(Stored data)
<<<<
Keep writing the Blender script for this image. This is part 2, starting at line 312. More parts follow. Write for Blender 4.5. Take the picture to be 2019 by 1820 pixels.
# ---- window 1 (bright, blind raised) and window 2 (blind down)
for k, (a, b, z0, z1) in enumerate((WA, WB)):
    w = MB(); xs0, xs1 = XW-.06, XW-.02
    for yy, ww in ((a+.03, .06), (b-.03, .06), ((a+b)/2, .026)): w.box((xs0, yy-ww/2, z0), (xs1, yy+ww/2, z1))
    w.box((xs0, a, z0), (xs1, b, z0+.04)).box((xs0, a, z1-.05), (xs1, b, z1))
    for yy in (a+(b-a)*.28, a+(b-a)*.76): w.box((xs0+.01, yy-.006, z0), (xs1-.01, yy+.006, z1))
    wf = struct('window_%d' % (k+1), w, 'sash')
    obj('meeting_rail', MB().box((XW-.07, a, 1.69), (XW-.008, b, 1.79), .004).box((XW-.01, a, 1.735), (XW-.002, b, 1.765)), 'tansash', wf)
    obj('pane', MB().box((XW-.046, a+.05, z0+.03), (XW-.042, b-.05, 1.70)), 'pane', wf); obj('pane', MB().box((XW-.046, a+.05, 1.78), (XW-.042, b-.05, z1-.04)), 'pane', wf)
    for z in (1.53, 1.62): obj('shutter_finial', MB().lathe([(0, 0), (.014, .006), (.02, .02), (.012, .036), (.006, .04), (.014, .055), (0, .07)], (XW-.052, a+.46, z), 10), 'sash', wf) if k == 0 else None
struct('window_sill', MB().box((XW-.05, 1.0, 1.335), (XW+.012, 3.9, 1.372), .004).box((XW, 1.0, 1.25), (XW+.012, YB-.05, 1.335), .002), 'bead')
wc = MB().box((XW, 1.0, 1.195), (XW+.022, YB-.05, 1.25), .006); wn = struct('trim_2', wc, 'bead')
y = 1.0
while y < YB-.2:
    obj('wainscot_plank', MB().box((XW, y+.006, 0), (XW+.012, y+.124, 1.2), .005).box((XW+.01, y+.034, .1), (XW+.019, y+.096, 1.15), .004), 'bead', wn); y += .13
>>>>
<<<<
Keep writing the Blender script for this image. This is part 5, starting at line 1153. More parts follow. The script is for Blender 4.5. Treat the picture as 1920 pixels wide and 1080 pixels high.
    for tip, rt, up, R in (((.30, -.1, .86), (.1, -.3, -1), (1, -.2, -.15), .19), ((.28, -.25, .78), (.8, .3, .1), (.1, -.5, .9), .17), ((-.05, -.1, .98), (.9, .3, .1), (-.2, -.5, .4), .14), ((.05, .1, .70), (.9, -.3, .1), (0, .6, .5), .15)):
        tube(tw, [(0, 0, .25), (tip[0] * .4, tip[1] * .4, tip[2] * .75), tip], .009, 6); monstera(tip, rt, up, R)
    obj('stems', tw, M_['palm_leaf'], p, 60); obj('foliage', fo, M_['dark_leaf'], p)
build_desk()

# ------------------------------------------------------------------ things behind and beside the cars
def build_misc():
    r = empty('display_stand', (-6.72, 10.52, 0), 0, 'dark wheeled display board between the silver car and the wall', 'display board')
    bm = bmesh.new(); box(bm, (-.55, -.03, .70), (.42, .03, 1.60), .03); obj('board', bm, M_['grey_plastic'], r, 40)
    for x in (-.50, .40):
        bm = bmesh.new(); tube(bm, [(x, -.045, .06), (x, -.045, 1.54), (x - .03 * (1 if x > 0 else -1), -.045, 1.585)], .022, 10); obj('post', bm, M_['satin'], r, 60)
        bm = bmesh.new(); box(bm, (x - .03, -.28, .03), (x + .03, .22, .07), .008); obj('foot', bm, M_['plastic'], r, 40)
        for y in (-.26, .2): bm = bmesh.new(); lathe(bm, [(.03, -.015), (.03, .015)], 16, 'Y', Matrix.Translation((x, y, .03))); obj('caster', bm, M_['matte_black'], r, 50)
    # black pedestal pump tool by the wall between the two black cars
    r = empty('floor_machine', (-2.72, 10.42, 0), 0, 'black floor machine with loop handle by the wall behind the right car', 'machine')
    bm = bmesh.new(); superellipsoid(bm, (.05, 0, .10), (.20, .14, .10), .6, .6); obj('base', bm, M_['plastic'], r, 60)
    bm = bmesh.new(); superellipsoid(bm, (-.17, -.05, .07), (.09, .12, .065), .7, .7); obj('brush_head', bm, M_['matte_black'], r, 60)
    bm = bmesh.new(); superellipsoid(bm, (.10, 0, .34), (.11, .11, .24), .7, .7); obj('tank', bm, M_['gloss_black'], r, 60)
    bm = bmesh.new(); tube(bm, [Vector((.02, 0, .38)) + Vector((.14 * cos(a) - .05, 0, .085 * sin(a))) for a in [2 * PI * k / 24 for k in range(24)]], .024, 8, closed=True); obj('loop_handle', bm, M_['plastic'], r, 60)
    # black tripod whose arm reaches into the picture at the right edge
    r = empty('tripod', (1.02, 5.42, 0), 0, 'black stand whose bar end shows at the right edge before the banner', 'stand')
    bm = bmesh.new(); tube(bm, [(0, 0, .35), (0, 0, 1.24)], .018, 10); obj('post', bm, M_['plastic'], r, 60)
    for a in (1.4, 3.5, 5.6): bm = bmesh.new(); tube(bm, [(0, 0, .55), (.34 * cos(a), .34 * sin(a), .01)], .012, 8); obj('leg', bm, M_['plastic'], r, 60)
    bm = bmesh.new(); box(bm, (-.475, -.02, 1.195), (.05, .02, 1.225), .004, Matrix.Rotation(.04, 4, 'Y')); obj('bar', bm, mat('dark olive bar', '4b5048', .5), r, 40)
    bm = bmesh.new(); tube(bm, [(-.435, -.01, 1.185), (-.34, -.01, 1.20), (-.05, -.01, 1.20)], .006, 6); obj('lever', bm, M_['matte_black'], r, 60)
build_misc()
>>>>
<<<<
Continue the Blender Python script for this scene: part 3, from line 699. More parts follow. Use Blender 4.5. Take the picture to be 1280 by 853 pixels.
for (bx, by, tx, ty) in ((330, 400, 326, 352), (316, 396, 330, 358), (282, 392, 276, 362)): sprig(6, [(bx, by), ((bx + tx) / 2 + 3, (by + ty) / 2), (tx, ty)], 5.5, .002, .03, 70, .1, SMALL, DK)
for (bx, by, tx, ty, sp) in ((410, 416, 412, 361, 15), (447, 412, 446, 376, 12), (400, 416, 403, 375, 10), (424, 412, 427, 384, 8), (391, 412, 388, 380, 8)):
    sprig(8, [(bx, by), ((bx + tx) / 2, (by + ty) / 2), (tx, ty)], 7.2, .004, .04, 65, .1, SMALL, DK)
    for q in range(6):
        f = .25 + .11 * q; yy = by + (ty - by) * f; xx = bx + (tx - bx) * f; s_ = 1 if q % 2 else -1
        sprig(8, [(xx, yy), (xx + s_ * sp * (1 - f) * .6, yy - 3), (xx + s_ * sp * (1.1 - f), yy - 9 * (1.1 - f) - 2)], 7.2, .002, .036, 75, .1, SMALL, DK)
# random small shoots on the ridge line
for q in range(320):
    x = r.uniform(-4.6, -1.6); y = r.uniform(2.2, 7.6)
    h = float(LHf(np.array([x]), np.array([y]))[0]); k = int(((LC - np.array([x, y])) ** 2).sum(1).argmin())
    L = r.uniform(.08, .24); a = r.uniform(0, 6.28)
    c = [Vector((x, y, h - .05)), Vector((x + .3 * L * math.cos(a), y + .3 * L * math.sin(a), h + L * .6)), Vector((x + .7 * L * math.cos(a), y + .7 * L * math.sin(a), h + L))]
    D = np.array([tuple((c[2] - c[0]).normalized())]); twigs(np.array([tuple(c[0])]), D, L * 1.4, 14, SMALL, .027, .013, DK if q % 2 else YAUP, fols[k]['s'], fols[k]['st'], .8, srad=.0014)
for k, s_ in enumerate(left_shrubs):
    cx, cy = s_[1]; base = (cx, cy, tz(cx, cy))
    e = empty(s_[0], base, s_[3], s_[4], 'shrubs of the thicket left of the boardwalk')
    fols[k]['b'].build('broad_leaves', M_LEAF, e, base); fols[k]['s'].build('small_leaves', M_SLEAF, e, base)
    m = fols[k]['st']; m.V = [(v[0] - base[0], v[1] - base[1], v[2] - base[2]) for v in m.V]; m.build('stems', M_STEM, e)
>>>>
Your objective: Transcribe nothing but the lines from the line with "by 1820 pixels." through the line with "wn); y += .13", reproducing each exactly.

Exercise solution:
Keep writing the Blender script for this image. This is part 2, starting at line 312. More parts follow. Write for Blender 4.5. Take the picture to be 2019 by 1820 pixels.
# ---- window 1 (bright, blind raised) and window 2 (blind down)
for k, (a, b, z0, z1) in enumerate((WA, WB)):
    w = MB(); xs0, xs1 = XW-.06, XW-.02
    for yy, ww in ((a+.03, .06), (b-.03, .06), ((a+b)/2, .026)): w.box((xs0, yy-ww/2, z0), (xs1, yy+ww/2, z1))
    w.box((xs0, a, z0), (xs1, b, z0+.04)).box((xs0, a, z1-.05), (xs1, b, z1))
    for yy in (a+(b-a)*.28, a+(b-a)*.76): w.box((xs0+.01, yy-.006, z0), (xs1-.01, yy+.006, z1))
    wf = struct('window_%d' % (k+1), w, 'sash')
    obj('meeting_rail', MB().box((XW-.07, a, 1.69), (XW-.008, b, 1.79), .004).box((XW-.01, a, 1.735), (XW-.002, b, 1.765)), 'tansash', wf)
    obj('pane', MB().box((XW-.046, a+.05, z0+.03), (XW-.042, b-.05, 1.70)), 'pane', wf); obj('pane', MB().box((XW-.046, a+.05, 1.78), (XW-.042, b-.05, z1-.04)), 'pane', wf)
    for z in (1.53, 1.62): obj('shutter_finial', MB().lathe([(0, 0), (.014, .006), (.02, .02), (.012, .036), (.006, .04), (.014, .055), (0, .07)], (XW-.052, a+.46, z), 10), 'sash', wf) if k == 0 else None
struct('window_sill', MB().box((XW-.05, 1.0, 1.335), (XW+.012, 3.9, 1.372), .004).box((XW, 1.0, 1.25), (XW+.012, YB-.05, 1.335), .002), 'bead')
wc = MB().box((XW, 1.0, 1.195), (XW+.022, YB-.05, 1.25), .006); wn = struct('trim_2', wc, 'bead')
y = 1.0
while y < YB-.2:
    obj('wainscot_plank', MB().box((XW, y+.006, 0), (XW+.012, y+.124, 1.2), .005).box((XW+.01, y+.034, .1), (XW+.019, y+.096, 1.15), .004), 'bead', wn); y += .13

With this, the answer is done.